**Entries with scene source code**
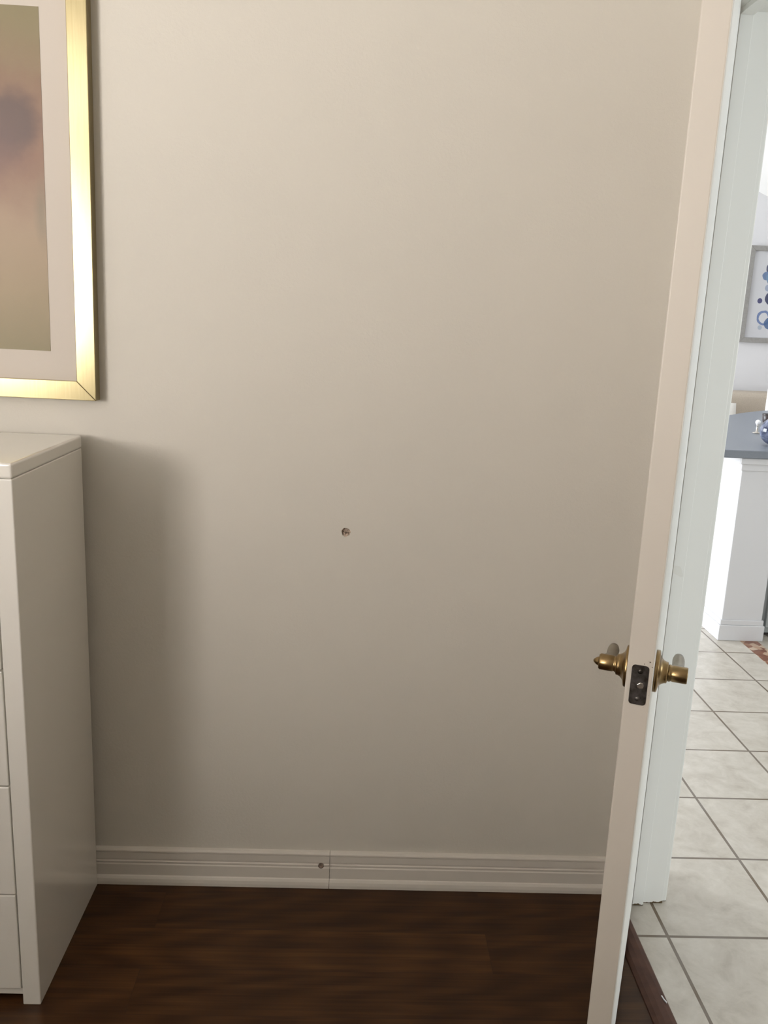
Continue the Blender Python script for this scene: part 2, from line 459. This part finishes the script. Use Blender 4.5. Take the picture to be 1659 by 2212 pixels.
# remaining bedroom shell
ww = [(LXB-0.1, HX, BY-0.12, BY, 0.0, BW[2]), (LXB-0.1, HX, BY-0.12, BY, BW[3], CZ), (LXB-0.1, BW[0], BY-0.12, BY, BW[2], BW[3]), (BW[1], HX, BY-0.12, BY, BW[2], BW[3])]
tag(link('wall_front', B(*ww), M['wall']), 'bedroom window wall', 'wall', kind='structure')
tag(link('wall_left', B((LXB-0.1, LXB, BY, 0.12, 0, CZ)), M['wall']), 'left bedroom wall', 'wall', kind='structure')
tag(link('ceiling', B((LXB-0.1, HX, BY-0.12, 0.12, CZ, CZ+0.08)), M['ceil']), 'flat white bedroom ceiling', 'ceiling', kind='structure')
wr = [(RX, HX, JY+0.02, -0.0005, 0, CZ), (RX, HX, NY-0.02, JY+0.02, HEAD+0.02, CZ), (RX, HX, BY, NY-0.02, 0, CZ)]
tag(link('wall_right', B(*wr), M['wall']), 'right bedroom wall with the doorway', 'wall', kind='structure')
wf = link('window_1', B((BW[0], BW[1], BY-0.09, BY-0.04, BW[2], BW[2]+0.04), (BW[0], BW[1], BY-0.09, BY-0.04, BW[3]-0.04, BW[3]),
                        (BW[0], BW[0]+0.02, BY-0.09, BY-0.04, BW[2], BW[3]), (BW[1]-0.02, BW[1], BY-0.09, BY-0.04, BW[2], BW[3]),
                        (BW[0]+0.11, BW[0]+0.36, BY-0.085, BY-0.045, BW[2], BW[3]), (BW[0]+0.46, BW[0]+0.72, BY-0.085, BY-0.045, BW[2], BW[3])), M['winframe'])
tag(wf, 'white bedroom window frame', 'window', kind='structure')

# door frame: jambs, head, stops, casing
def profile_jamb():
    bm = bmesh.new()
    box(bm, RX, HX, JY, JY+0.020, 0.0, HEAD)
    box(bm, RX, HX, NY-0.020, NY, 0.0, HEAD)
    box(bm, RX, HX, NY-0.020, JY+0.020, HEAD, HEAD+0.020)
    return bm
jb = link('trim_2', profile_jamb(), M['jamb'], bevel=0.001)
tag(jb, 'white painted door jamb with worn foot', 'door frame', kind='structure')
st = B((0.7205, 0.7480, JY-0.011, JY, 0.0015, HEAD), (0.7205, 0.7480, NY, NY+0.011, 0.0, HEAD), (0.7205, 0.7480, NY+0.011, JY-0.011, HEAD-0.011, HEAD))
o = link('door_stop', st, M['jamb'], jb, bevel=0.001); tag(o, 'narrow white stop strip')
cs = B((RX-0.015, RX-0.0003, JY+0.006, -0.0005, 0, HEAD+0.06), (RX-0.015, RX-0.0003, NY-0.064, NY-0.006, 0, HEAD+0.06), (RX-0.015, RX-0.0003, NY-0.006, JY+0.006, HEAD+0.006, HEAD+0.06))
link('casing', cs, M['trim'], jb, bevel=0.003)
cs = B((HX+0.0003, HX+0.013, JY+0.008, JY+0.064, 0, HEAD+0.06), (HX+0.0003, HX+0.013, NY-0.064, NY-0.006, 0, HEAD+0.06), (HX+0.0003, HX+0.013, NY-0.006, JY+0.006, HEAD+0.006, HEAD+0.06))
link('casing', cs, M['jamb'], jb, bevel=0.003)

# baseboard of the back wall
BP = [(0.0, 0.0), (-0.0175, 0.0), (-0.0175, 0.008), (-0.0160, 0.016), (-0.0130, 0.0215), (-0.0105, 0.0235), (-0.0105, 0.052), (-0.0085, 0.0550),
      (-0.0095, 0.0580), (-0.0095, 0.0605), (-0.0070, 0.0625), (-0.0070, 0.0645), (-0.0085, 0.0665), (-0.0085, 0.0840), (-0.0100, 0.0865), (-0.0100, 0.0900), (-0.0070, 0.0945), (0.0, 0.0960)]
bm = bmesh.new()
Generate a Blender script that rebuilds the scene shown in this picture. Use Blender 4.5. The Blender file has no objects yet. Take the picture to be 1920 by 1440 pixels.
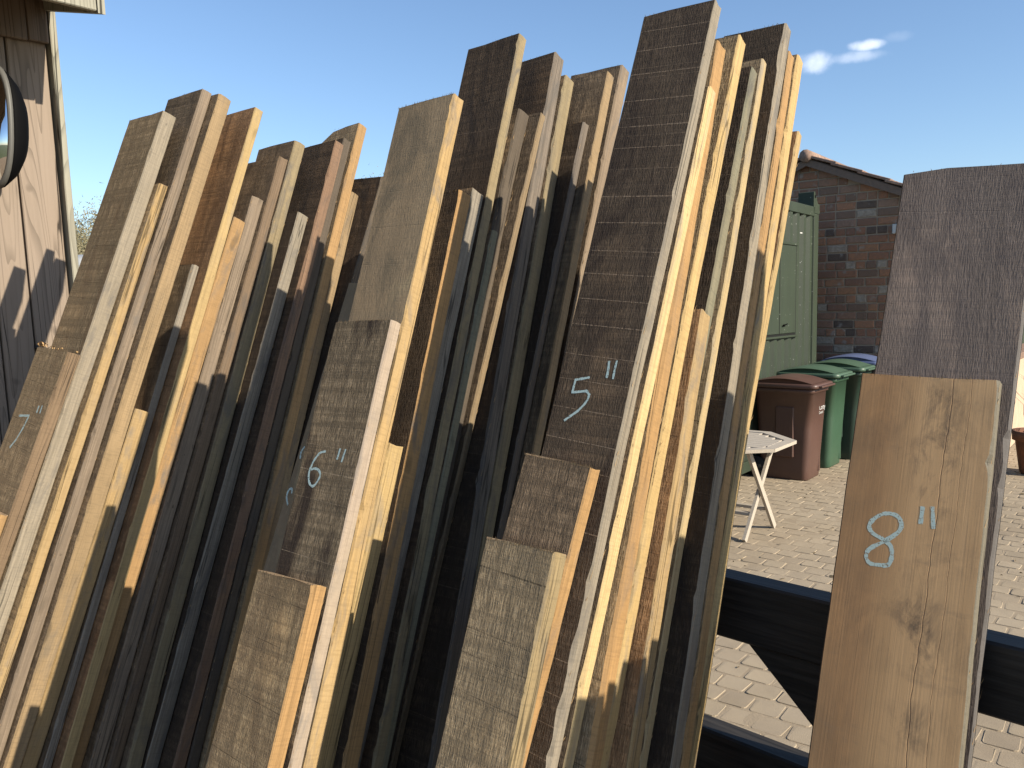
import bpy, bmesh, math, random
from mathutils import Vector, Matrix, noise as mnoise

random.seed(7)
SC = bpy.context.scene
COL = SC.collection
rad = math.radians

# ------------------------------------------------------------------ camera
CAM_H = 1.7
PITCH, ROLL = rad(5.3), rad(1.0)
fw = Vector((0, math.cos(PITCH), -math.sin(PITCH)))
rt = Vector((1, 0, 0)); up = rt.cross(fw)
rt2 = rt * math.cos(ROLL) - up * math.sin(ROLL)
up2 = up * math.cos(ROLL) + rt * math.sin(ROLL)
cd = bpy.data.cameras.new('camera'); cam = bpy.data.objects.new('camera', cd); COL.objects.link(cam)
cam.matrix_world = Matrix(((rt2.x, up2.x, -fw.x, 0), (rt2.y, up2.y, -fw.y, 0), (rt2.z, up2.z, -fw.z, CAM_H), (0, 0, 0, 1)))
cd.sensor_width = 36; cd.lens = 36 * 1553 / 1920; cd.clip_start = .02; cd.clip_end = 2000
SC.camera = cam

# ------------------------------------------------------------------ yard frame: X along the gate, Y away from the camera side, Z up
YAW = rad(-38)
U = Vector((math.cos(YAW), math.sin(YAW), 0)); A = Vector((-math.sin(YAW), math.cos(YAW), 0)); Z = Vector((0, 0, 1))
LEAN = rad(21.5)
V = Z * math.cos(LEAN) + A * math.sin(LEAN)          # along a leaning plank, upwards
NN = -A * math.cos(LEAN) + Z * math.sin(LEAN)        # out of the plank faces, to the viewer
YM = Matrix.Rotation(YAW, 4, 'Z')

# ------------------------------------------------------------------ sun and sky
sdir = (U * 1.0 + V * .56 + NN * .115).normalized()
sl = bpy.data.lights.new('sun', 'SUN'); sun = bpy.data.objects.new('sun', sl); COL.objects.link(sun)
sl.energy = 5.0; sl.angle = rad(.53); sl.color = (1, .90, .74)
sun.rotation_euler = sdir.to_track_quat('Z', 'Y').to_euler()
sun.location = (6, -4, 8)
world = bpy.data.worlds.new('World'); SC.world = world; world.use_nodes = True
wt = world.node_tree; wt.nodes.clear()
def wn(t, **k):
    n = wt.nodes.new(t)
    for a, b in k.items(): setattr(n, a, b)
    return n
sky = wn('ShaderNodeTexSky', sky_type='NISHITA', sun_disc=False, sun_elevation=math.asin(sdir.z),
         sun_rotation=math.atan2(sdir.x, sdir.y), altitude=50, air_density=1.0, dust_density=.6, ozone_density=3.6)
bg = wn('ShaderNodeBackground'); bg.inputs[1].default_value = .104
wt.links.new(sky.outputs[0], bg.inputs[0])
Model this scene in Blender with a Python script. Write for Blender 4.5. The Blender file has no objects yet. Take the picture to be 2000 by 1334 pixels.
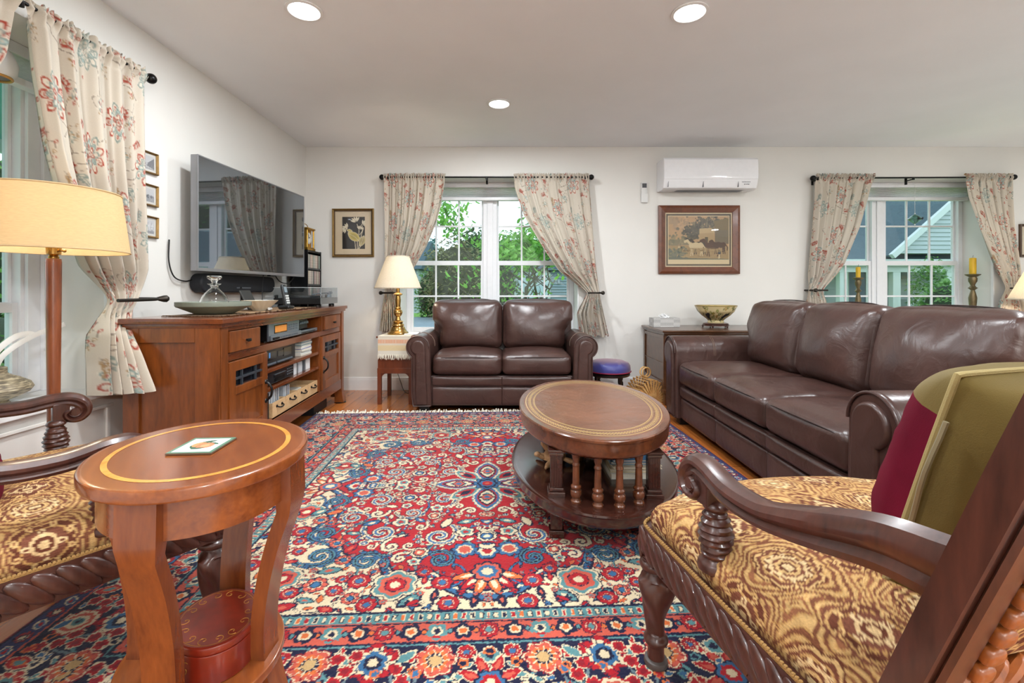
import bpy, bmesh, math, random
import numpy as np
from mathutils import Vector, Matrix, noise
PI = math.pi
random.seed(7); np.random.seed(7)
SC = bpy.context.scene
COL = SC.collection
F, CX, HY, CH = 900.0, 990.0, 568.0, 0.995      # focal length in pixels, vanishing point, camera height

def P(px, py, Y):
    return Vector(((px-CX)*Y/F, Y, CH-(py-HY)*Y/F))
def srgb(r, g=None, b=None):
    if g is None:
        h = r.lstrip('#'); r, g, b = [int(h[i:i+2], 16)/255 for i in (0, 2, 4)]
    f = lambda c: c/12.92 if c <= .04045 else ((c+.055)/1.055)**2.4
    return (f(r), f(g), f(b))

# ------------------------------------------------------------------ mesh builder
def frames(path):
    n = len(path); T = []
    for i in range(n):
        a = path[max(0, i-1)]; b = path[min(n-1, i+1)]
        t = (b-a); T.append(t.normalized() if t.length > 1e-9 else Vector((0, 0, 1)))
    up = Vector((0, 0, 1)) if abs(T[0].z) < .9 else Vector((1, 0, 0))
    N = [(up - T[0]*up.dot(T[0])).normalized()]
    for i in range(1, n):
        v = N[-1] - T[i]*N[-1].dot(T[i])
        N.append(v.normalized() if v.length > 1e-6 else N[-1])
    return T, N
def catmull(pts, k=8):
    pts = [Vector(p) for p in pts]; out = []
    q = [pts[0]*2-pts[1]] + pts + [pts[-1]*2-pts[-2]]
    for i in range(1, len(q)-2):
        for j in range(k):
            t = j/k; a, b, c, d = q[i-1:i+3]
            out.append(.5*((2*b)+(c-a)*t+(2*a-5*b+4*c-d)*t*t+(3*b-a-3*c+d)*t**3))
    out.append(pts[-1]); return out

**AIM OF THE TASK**
Repeat exactly the lines above, from the line that contains "Model this scene" down through the line that contains "return (f(r), f(g), f(b))". Include both of those lines and none of the pictures.

**ANSWER**
Model this scene in Blender with a Python script. Write for Blender 4.5. The Blender file has no objects yet. Take the picture to be 2000 by 1334 pixels.
import bpy, bmesh, math, random
import numpy as np
from mathutils import Vector, Matrix, noise
PI = math.pi
random.seed(7); np.random.seed(7)
SC = bpy.context.scene
COL = SC.collection
F, CX, HY, CH = 900.0, 990.0, 568.0, 0.995      # focal length in pixels, vanishing point, camera height

def P(px, py, Y):
    return Vector(((px-CX)*Y/F, Y, CH-(py-HY)*Y/F))
def srgb(r, g=None, b=None):
    if g is None:
        h = r.lstrip('#'); r, g, b = [int(h[i:i+2], 16)/255 for i in (0, 2, 4)]
    f = lambda c: c/12.92 if c <= .04045 else ((c+.055)/1.055)**2.4
    return (f(r), f(g), f(b))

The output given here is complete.